Color contrast & readability
Why color contrast matters for readability and accessibility, how to check yours, and what the WCAG 2.1 AA standard requires.
Color contrast is the difference in brightness and color between text and the background behind it. Low contrast makes text hard to read — for everyone, but especially for people with low vision or color blindness.
Getting contrast right is one of the foundational requirements of accessible web design.
Quick summary
WCAG 2.1 AA requires a contrast ratio of at least 4.5:1 for normal text and 3:1 for large text. You can check your contrast ratio for free at webaim.org/resources/contrastchecker. If you fail, increase the contrast by darkening the text or lightening the background.
What is a contrast ratio?
A contrast ratio compares the brightness of text to the brightness of its background. The scale runs from 1:1 (no difference — same color on same color) to 21:1 (maximum difference — black on white).
The higher the number, the more contrast there is, and the easier the text is to read.
| Contrast ratio | Readability |
|---|---|
| 1:1 | Invisible — same color as background |
| 2:1 | Very hard to read |
| 3:1 | Minimum for large text (WCAG AA) |
| 4.5:1 | Minimum for normal text (WCAG AA) |
| 7:1 | WCAG AAA — enhanced (very high contrast) |
| 21:1 | Maximum (black text on white background) |
WCAG 2.1 AA requirements
Under the international WCAG 2.1 AA standard:
- Normal text (below 18pt / 24px, or below 14pt bold / ~19px bold): minimum contrast ratio of 4.5:1
- Large text (18pt / 24px or larger, or 14pt bold / ~19px bold or larger): minimum contrast ratio of 3:1
- UI components and graphical objects (icons, charts, form borders): minimum contrast ratio of 3:1
These apply to text against its direct background color.

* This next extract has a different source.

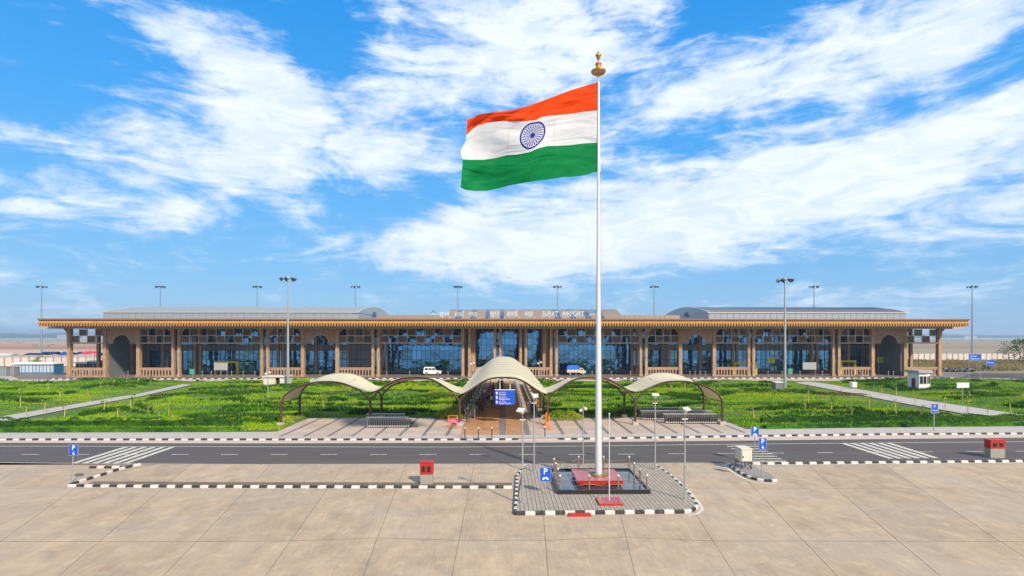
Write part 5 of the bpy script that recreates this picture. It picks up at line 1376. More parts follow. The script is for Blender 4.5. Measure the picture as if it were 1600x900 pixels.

If text is on a photo or gradient, the contrast must be checked against the lightest part of the background the text could appear on.
How to check your contrast ratio
The easiest free tool is the WebAIM Contrast Checker at webaim.org/resources/contrastchecker.
Find your text color and background color. These are usually defined in your brand style guide or can be identified by your web team. They're expressed as hex codes (like #1A1A1A or #FFFFFF) or RGB values.
Go to webaim.org/resources/contrastchecker. Enter your foreground (text) color and background color.
Read the result. The tool shows your contrast ratio and tells you whether you pass WCAG AA and AAA for both normal and large text.
Adjust if needed. If you fail, try a darker text color or a lighter background. The tool updates in real time as you adjust.
Common contrast mistakes
Gray text on white backgrounds
Light gray text on white is very popular in design but frequently fails contrast requirements. #999999 on white is only 2.85:1 — well below the 4.5:1 minimum.
White text on light colors
White text on a light blue, yellow, or green background often fails. Test it.
Text on photos
Text placed directly on a photo needs to be checked against all areas of the photo the text might overlap. A dark overlay behind the text is often the easiest fix.
Colored text on colored backgrounds
Both colors affect the contrast. Blue text on a green background, for example, may look visible but still fail the mathematical contrast test.
Color blindness
About 8% of men and 0.5% of women have some form of color blindness. The most common type is red-green color blindness — these people cannot reliably distinguish red from green.
This means:
- Don't use red/green alone to signal "error" vs "success" — add an icon or label
- Don't use color alone to label or categorize anything important
This is the WCAG requirement not to rely on color alone to convey meaning.